En esta batalla cósmica en defensa de la vida se alzan dos personajes tallados en la dúctil materia de la fe y la ética: el anciano sacerdote Ter Haigassun y el intelectual rico Gabriel Bagradian, el verdadero héroe trágico y mártir de Los cuarenta días del Musa Dagh. Mientras el sacerdote cumple, sin desfallecer nunca, su deber de jefe espiritual de los aldeanos, Bagradian siente que ha sido traído con su familia desde París (donde ha vivido por mucho tiempo) a la tierra de sus ancestros con la misión y la responsabilidad de organizar militarmente –como ex oficial del Imperio Otomano– la defensa de su pueblo. Es así que la conformidad con el destino y la fatalidad de las circunstancias, el oscuro llamado de la sangre y los hechos objetivos, y hasta la sed de justicia, se adueñan de Bagradian para que lleve a un grupo de armenios a desafiar la muerte contra toda posibilidad de sobrevivencia. En él se amalgaman las figuras míticas del guerrero y del santo, del noble y del humanista, de aquel que sacrificará todo de sí (aun lo más amado) en el altar de la fraternidad sin ya desear nada de este mundo. Werfel es un demiurgo sutil que combina hábilmente sustancias dispares y contrapuestas, lo más alto y lo más bajo de la condición humana, la luz más radiante y la noche más tenebrosa, la piedad y la ironía, lo absurdo y lo trascendente, lo maravilloso y lo abyecto. Ninguno de los personajes refugiados en el Musa Dagh, ni siquiera Bragadian, consigue liberarse de las pasiones tristes y ruines, propias de la estirpe adánica. Arcangélicos a veces y otras diabólicos, en el fondo no se diferencian de sus enemigos sino en cuanto víctimas. Los mejores de ellos, a pesar de todas las penurias y sinsabores, precisamente sobre esa maldición levantan su orgullo y dignidad frente a los burócratas de la guerra al servicio de Djemal Pachá, pero también de seres disminuidos (como Sato, la idiota que entiende el lenguaje de las bestias) o vacíos (Sarkis Kilikian, el desertor, o Julieta Bagradian) en sus propias filas. De esta dialéctica se hace, al parecer, el milagro de la vida.
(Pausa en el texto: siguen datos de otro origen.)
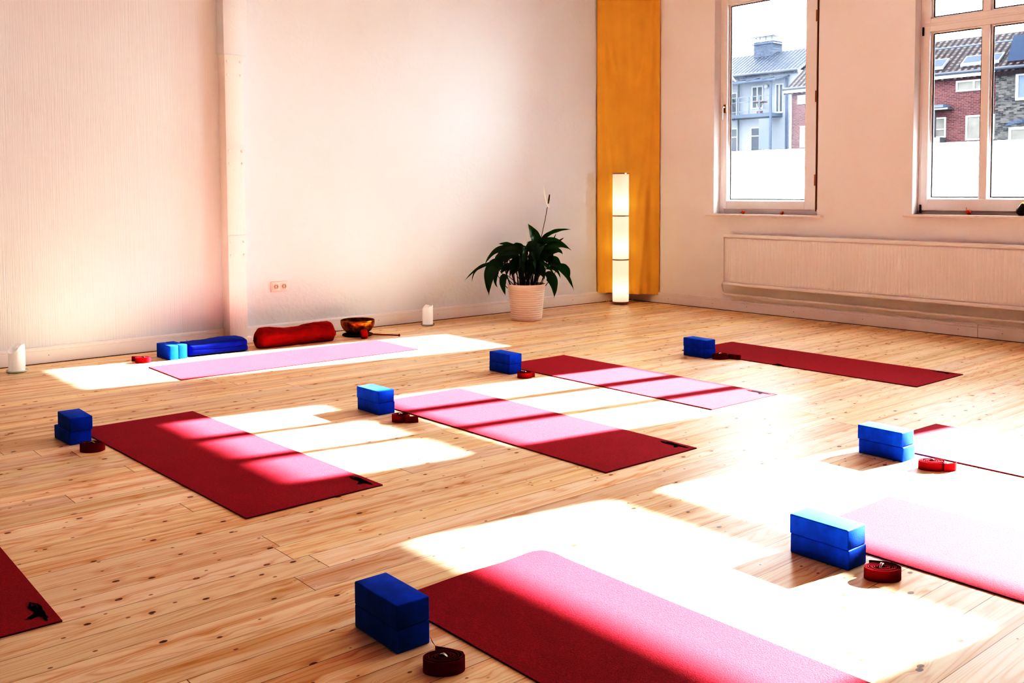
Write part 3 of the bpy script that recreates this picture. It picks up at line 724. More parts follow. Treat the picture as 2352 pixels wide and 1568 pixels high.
# ------------------------------------------------------------------ candles
def candle(loc, r, h, label, cut):
    e = empty('pillar_candle', loc); tag(e, label, 'candle', 'white pillar candles along the back wall')
    MB().lathe([(.0001, .0), (r*1.15, 0), (r*1.28, .006), (r*1.30, .016), (r*1.27, .016), (r*1.24, .008), (.0001, .006)], n=40).build('glass_dish', M['clearglass'], e)
    n, mb = 48, MB(); prof = [(0.0, .006), (.97, .006), (1.0, .012), (1.0, .3), (1.0, .6), (1, .9), (1, 1), (.95, 1.0), (.86, .95), (.5, .86), (0, .85)]
    rings = []
    for q, zf in prof:
        ring = []
        for i in range(n):
            a = 2*PI*i/n; top = h*(1-cut[0]*max(0, math.cos(a-cut[1]))**1.3-.03*math.sin(3*a+1))
            z = zf if zf < .02 else (.012+(top-.012)*zf)
            rr = r*q*(1+.012*math.sin(5*a+z*30))
            ring.append(mb.b.verts.new((rr*math.cos(a), rr*math.sin(a), z)))
        rings.append(ring)
    for a_, b2 in zip(rings, rings[1:]):
        for i in range(n): mb.b.faces.new((a_[i], a_[(i+1) % n], b2[(i+1) % n], b2[i]))
    bmesh.ops.remove_doubles(mb.b, verts=mb.b.verts, dist=1e-6)
    mb.build('wax_body', M['wax'], e, ang=60)
    hw = h*(.84)*(1-cut[0]*.25); MB().tube([(0, 0, hw-.01), (.002, 0, hw+.012), (.006, .002, hw+.022)], .0016, 6).build('wick', M['wick'], e)
candle((-6.262, -.245, 0), .052, .185, 'thick white candle with a molted hollow top on a glass dish'.replace('molted', 'melted'), (.30, math.radians(200)))
candle((-2.875, -.245, 0), .047, .178, 'slimmer white candle between the singing bowl and the potted plant', (.16, math.radians(160)))

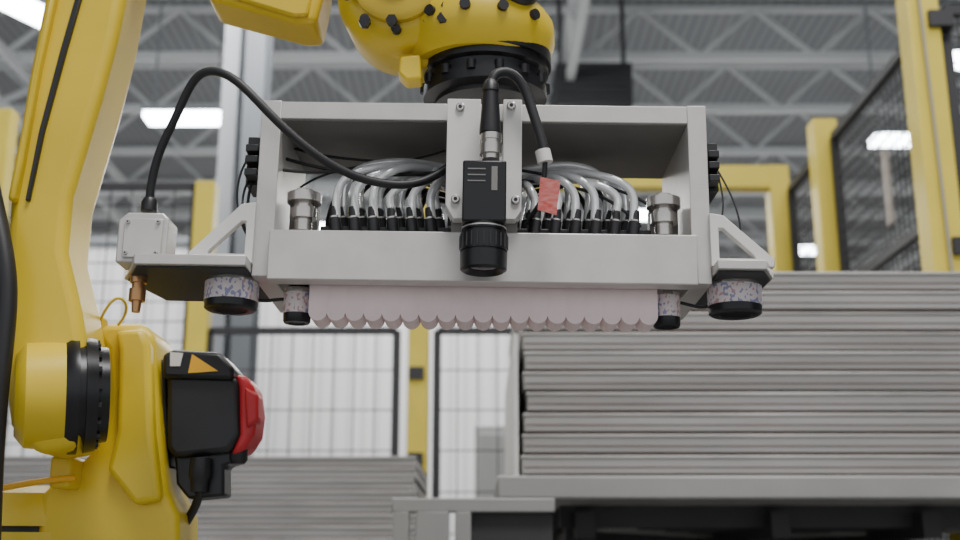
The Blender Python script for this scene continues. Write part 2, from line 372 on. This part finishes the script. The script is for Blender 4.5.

De modo que la novela de Werfel, que leyeron los judíos del ghetto de Varsovia, se diría que prácticamente explica la intolerancia cultural y los campos de concentración como consecuencia o subproducto del retiro de las grandes religiones (cristiana y musulmana) del campo de la política. El holocausto armenio a manos del nacionalismo turco, con todo el peso del Estado a su disposición, no se muestra basado en la fe religiosa sino en una ingeniería étnica despiadada y brutal. Como contraparte, la única ayuda a los combatientes del Musa Dagh desde el exterior proviene de dos hombres religiosos: el pastor protestante Johannes Lepsius y el “agá” musulmán Rifaat Bereket, ligado a enemigos de Djemal Pachá y el Ittihad. Quizás esa disolución de la sacralidad del mundo y de los seres humanos que tantos han observado en la edad moderna, cuya apoteosis serán los genocidios del siglo XX, obliga a que la magnífica epopeya que relata Werfel tiemble de temor (como quería Kierkegaard) ante la voluntad indescifrable de la divinidad.